It feels like a new term at Kings Green.
This year’s puppies are ready to start training, and they’re giving us lots of filming and photo opportunities.
Without actually planning it we have a real mix of dogs to bring on and, of course, they’re presenting us with a range of natural talents and individual problems that we’ll reflect in our online training tutorials.
The puppy with the sheep at the top of the page is a Meg/Ezra daughter, Madge. She’s too young for intense training, but she’s keen and determined. Ideally we’d keep a puppy away from challenging situations such as this, but if a puppy goes looking for trouble it’s important that the camera goes too!
In the Dogs chapter of First Steps in Border Collie Sheepdog Training we talk about the options available to a prospective puppy buyer – International Sheep Dog Society (ISDS) registered; UK Kennel Club (KC) registered; or unregistered, and look at the “fors and againsts”. Our Class of 2018 includes all three! It’s early days, but I have to say that the unregistered and KC youngsters are putting up a very strong show.


Our unregistered puppies are Phiz and Boz; they’re well connected to successful trials and working dogs, but their mother, Pippin, isn’t registered.
Phiz and Boz could be registered on merit with the ISDS, of course, but that won’t be necessary until they qualify for the International. Well, you never know.
We rarely buy dogs these days, but earlier this year we bought a couple of youngsters to add to the team.


Glen (from Wales) and Roy (Yorkshire born and bred) are both well bred, but with very different backgrounds. Glen was bred from trials dogs, and Roy, although he’s from trial and working dogs, started his career as a family pet*.
Both dogs have made an excellent start, as well as giving our established frisbee-retrieving team some competition.
Two dogs who are too busy chasing and wrestling to have any time for frisbees are home-bred Scout, and Glenalpine Dash.

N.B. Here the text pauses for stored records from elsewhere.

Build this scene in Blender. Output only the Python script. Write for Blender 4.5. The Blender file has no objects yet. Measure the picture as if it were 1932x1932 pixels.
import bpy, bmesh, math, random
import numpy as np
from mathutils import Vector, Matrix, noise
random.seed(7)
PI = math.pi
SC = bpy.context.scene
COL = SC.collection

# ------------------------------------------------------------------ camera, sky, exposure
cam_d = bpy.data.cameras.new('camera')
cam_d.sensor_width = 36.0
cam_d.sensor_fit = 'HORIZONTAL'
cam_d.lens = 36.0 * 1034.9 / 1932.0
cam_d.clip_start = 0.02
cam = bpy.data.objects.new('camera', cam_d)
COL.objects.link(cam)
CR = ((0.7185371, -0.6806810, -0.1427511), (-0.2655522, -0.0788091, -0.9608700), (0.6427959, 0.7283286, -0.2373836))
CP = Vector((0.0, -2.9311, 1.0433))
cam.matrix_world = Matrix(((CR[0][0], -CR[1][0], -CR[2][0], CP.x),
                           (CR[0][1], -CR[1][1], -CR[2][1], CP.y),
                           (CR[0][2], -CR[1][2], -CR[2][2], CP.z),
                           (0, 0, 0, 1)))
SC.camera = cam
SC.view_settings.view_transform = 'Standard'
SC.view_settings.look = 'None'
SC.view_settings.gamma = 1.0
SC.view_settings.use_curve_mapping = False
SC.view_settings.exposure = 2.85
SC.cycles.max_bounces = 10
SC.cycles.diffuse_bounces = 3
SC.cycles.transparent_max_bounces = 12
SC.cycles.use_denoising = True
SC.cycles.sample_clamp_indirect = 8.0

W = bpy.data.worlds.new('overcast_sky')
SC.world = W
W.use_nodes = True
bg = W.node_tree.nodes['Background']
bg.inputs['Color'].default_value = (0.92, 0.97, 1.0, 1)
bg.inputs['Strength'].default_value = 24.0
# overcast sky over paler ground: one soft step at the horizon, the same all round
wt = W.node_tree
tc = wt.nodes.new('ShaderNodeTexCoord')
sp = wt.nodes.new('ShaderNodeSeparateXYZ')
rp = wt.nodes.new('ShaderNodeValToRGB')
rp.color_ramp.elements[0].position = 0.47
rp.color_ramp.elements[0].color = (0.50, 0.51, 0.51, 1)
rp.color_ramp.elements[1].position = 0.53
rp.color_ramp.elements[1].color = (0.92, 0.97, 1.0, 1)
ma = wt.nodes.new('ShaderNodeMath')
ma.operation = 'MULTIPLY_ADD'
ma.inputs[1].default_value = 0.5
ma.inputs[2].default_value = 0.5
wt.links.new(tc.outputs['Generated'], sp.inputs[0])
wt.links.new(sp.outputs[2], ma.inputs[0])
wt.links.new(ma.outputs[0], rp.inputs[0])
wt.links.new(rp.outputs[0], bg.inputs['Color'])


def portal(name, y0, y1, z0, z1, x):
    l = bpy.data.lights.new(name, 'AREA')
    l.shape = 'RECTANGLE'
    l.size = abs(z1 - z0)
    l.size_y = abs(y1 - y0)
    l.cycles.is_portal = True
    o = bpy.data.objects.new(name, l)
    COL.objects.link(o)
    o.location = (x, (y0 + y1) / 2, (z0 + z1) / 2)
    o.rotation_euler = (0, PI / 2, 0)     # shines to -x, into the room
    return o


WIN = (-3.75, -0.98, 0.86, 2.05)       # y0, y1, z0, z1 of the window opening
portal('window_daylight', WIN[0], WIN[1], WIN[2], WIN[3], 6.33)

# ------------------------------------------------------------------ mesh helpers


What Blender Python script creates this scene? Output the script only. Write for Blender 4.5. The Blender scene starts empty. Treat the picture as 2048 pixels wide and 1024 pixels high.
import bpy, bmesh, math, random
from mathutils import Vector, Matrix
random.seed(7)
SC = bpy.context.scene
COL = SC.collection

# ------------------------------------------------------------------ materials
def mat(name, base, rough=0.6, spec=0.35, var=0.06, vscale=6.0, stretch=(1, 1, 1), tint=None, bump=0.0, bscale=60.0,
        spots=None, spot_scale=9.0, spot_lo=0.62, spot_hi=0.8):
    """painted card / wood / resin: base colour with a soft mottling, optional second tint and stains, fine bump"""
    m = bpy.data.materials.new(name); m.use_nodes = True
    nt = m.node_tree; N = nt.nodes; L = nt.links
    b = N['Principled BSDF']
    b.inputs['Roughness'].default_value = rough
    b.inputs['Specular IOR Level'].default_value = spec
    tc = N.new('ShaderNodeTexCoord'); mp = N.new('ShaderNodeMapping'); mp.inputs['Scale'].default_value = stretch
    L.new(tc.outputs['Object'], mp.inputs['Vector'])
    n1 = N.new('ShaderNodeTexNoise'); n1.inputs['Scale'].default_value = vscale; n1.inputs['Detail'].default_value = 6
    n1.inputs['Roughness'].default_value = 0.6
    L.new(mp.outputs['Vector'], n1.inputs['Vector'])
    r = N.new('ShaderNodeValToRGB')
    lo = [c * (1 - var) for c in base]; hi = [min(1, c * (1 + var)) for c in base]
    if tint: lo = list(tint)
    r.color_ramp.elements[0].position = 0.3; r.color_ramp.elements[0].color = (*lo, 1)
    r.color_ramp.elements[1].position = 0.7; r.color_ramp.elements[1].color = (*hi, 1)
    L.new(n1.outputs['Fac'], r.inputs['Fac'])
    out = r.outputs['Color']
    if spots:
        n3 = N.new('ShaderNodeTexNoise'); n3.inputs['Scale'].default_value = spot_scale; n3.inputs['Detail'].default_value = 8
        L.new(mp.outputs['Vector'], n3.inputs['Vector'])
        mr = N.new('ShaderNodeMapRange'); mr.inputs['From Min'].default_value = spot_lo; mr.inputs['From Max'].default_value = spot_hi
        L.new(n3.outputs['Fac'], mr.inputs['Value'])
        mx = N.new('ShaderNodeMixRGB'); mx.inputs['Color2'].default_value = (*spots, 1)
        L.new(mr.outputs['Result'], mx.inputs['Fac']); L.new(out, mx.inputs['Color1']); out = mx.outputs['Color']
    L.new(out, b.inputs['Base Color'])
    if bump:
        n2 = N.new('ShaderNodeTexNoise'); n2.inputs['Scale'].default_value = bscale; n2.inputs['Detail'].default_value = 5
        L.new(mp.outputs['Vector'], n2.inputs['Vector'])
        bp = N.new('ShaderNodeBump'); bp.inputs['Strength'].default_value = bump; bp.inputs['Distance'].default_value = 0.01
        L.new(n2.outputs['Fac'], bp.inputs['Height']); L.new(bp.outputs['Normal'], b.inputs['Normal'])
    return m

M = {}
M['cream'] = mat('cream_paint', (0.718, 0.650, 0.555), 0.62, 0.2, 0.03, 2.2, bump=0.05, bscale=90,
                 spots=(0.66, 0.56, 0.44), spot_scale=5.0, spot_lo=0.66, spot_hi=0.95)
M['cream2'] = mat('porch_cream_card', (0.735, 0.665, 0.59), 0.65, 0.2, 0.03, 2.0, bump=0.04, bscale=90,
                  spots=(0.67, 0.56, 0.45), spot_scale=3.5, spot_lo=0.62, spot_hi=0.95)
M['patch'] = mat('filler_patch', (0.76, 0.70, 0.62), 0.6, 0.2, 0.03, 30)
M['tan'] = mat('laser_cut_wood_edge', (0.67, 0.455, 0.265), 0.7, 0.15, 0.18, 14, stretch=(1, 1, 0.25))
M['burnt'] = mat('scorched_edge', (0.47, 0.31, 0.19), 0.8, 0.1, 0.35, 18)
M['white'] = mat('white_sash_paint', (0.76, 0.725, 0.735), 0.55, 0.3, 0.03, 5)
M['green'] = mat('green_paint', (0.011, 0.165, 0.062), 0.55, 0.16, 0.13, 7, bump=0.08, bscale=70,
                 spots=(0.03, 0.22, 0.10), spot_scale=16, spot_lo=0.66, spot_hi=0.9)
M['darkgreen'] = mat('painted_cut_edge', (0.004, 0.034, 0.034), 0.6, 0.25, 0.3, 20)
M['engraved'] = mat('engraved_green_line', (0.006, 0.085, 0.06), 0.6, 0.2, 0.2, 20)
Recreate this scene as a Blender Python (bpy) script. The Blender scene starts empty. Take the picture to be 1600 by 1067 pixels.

Dash is a daughter of Ezra and Nikki, a KC registered working trials champion. Dash has a lively personality; she earned the name “Dash” within hours of arriving.
Scout is a rich blend of four of our favourite dogs. She’s the (tiny) daughter of Jet (from Kay and Oliver) and Odo (Meg and Ezra).
We have no idea what mix of her grandparents’ strengths and foibles we’re likely to see in Scout. When you breed a litter of puppies it’s a voyage of discovery; there’s no guarantee of what will turn up, and that’s what makes breeding and training so fascinating.
Some of these dogs will almost certainly make an appearance in our long-planned revised edition of First Steps – the original is almost ten years old! What a thought…

Roy’s a well-socialised, polite and nicely brought up young dog; so nicely brought up, that when he’s working with the sheep and Andy tells him to lie down, Roy insists on coming back to Andy’s lefthand side to lie down beside him!
Roy will be an excellent sheepdog, but he’d probably be happy to be a pet again!